As interest rates drift closer to zero and lose their power to influence markets, it is time for a major focus shift to fiscal policy - or government spending - says Prasanna Gai, Professor of Macroeconomics at the University of Auckland.

"It is time for a paradigm shift in fiscal policy and productivity," he told The Economy Hub video show today.

In the past few months a number of voices locally and globally have argued that this economic cycle of low inflation and low wage growth is creating asset bubbles, exacerbating inequality and driving political instability.

Gai doesn't favour calls for a change in monetary policy target settings to reduce the focus on inflation.


Monetary policy is run by central banks independent of poltical influence, it involves changing the interest rate and influencing the money supply.

Fiscal policy involves the use of levels of government spending and tax settings to influence aggregate demand in the economy.

"The question is: what do we care about?
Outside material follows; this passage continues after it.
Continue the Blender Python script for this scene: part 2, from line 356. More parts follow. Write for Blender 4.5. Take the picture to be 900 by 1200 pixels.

We have inflation down near zero, but that's not necessarily such a bad thing, we have price stability," he said.

"If we care about stimulus and we care about growth that's not something for central banks. It's something for other arms of government - pushing productivity which is particularly low, that's far more pressing if we care about growth and aggregate demand."

Changing a target now would potentially lead to confusion, he said.

Westpac acting chief economist Michael Gordon said he wanted to see a tighter focus on the inflation target, although he wasn't in favour of shifting from the 1 to 3 per cent range, or 2 per cent mid-point.

"Some people say inflation targeting is dead, if that's so then it's been killed with kindness," he said.

"There needs be tighter enforcement of it. The problem at the moment is the only option the Finance Minister or the Reserve Bank board has is the nuclear option of sacking the governor, and of course they don't want to do that, so it's just left to drift."